市内七二会小中学校…LGBT当事者を招き講演会
11月8日付の信濃毎日新聞に、七二会小中の生徒を対象にしたLGBT当事者の話を聴く講演会の様子が報じられました。
LGBT理解深めて 長野市七二会小・中 松本の当事者が語る 「隣にいる―想像力持って」【11/8信毎】
長野市七二会中学校で7日、体は女性、心は男性でも女性でもないと感じている「X(エックス)ジェンダー」の当事者(35)=松本市=が講演した。性的少数者(LGBT)の声を直接聞き、性の多様性への理解を促そうと同中に隣接する七二会小学校が企画。小学5、6年と中学生計40人余が聞いた。
当事者は自身の思春期に、自然と異性を好きにならないことに悩み、それを誰にも打ち明けられず苦しんだと説明。大学時代、Xジェンダーだと仲のいい友人にカミングアウト(告白)して受け入れてもらえてうれしかった一方、別の友人とはそれを境に縁遠くなった―と振り返った。
LGBTは「社会に左利きの人と同じぐらいいる」と指摘。「性的少数者がいつも隣にいるかもしれないと、想像力を持ってほしい」と呼び掛けた。
この当事者は、教職員対象に講演した経験はあるものの、子ども向けに話すのは初めて。

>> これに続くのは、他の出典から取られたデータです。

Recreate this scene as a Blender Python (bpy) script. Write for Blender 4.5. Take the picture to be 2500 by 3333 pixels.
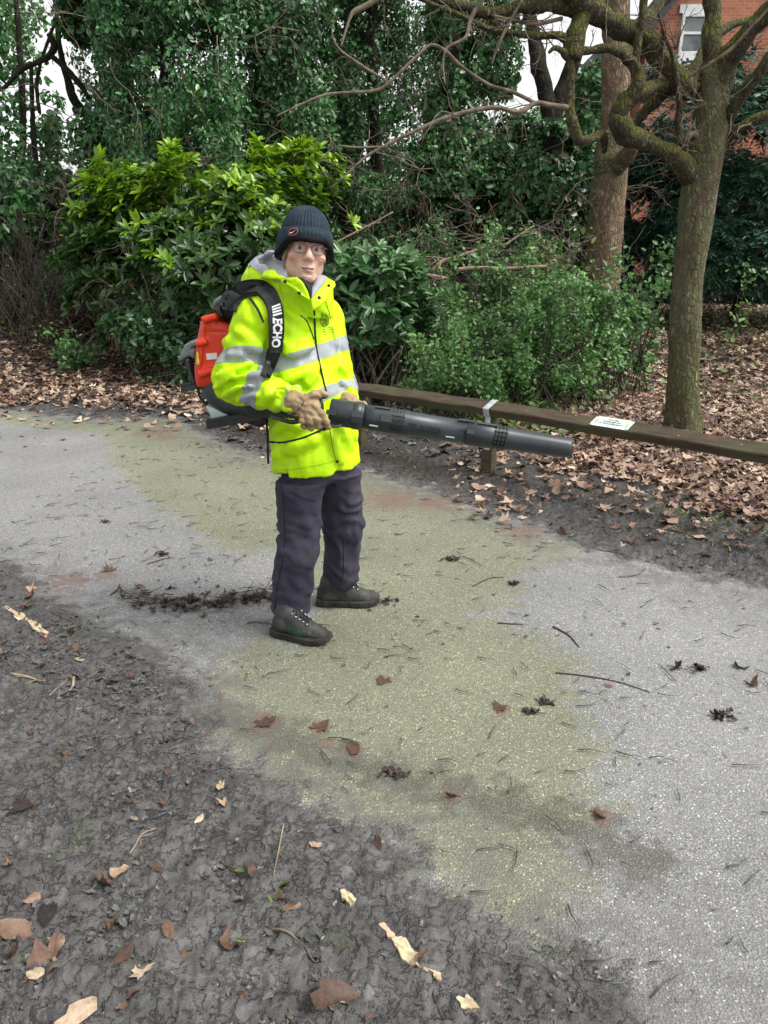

取材に「自分が子どもの時にこうした機会はなく、社会に仲間がいるんだと気付くまでに孤独でつらかった」とし、小中学生のうちに理解を深める意義を語った。
同小6年の太田安香(あこ)さん(11)は「同性を好きになるのはその人の自由」と気付いたといい、「LGBTの人が困っていたら助けてあげたい」と話していた。
塩尻市議会…性の多様性学ぶ研修会
6日付の紙面では、塩尻市議会が性の多様性を学ぶ研修会の取り組みも報じられています。
塩尻市議や職員、性の多様性学ぶ 市役所で研修会【11/6信毎】
塩尻市議会は5日、「性の多様性」をテーマとした議員研修会を市役所で開いた。議員と市職員計40人余が参加。女性学やジェンダー論が専門で、慶応大などで非常勤講師を務める西山千恵子さん(60)=東京=が性的少数者(LGBT)などについて解説し、自治体での課題を話した。
西山さんは「同性愛者と、(心と体の性が一致しない)性同一性障害は区別して考えないと誤解が生まれる」と強調。スカートの着用や化粧など、女性らしいとされる行動を拒否する女性が必ずしも自らを男性だと思っているわけではない、とも説明した。
全国183自治体で印鑑登録証明書の性別欄を削除するなど、各種書類から性別の欄を廃止する動きがあることを紹介。ただ、男女の不平等を把握する上で必要な統計が取れなくなる―とも指摘し、廃止に当たっては慎重な検討が必要だと述べた。
できること、しなければならないことはたくさんあります。
同性パートナーシップ認証制度の創設に向け、一つ一つステップをつくっていきたいと考えます。